Biafra, if you believe in GOD, apologise to both ex couple, you have no business to say what you said. Who knows, they, i mean they, the two may decide to come together again in this life time, If it happens; guess who will be thier worst enemy, it will be Wacko, his best friend today! we are in the world, the dynamism is in no doubt after all, they share the greatest gift of life.

Greg, i can't look into the heart but having interacted with you, i found you a gentle soul. give it up! do not let a bad experience cloud your better views. a bad experience teach a good man and not diminish him, good manners attract harsh treatment but truth is Superior! i learnt from you and also from our brother Ukaobasi, that truth is the hallmark of all learning. where you stand at this moment is not the side of truth.
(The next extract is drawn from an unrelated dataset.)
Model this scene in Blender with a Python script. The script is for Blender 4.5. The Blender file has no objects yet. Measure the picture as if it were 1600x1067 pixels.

Waypoint.. you're the man! my thump is up!

Lets call a spade a spade! this is not good for public eye! this is private and family matter, it's every where, your case is not isolated and will not be the last, it's part of who we are, human! this is not good, children are involved!

Attack me, hate me or love me, i lend my voice.

Mazi,

I agree with your concern about the welfare children and how a break-up affects them, but the laws of the Western world have corrupted much of what should be between a man and his wife and children.

Some of these laws can be used to deprive a man of his property and his position in society if he does not defend himself. What will a man's children think of him if he has nothing to leave them after his death?... if his former wife and her new husband now have his property and have left him poor and socially crippled so that he cannot earn a good living. I tell you they will not think much of him.

You are also right in that these things are family matters and should be private, but in the West break-ups are done publicly in the courts and if a man is to defend himself and his property, he must do so publicly. When this is the manner of divorce, many times there is horrible treachery and betrayal. Then the one who lay in your busom and with whom you shared secrets becomes a snake ready to pierce your heart, and no man will put a snake in his busom if he is wise. Also Mazi it is customary in the West to crush the head of a snake we see crossing the road.

Each man must decide for himself what is the limit of his forgiveness of her that he once loved. I loved my wife many years after I left but I had passed my limit with her. She bit me one time too many. I regret making it public but truth is like the sun...one day it will come out from behind the clouds.